Был у него брат. Не писатель — какой-то коммерческий служащий, но зажиточный, любивший литературу и писателей. Как-то он устроил у себя званый вечер и — то ли ему подсказал Исидор Яковлевич, то ли он сам захотел видеть у себя «сатириконцев», — но он послал приглашения…
Пришли только молодые сотрудники «Нового Сатирикона» — М. Пустынин, Евг. Венский и еще другие, привыкшие проводить вечера не на церемонно-званных вечерах, а в кафе и дешевых ресторанчиках…
В разгар ужина один из нас под влиянием водки вообще забыл, где он находится, и, громко рассуждая о чем-то, выразительно показал домашней работнице два пальца и громко, через весь стол, приказал:
— Два раза кофе по-венски…
Братья жутко переглянулись. Никогда не забуду бледного и милого лица Исидора Яковлевича…

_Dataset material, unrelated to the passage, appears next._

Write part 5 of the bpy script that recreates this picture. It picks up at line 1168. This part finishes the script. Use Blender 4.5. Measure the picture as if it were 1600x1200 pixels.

С его обликом никак не вязалось неисправимо-ресторанное поведение нашего товарища…
Я упомянул Михаила Яковлевича Пустынина, здравствующего и работающего.
В годы, когда я работал в «Новом Сатириконе», он тоже работал много.
Он помещал в «Новом Сатириконе» стихи, басни, шутки, пародии.
Они были уже тогда зрелы, как его творчество теперь, шутки, эпиграммы, пародии и прочее были исполнены, как и теперь, мягкого юмора, какого-то особого беззлобного пустынинского типа.
Тогда казалось, что Пустынин разойдется, осмелеет, озлится, но прошло двадцать пять лет, и Пустынин остался таким же органически мягким, беззлобным сатириком-юмористом, который вовсе не хочет поразить объект своей насмешки насмерть, а хочет посмеяться над его слабыми сторонами без наступления, издевательства и сатирического улюлюканья…
Перечитываю список сотрудников.
Кого я забыл? Кого не упомянул?
К. Антипов. Писал под псевдонимом «Красный». Стишки как стишки.
По слухам, умер. В 1917 году, сейчас же после февральской революции, оказался вдруг… начальником какой-то петроградской тюрьмы или заместителем начальника.
Мы все бросились к нему, чтобы он помог нам видеть арестованных царских министров.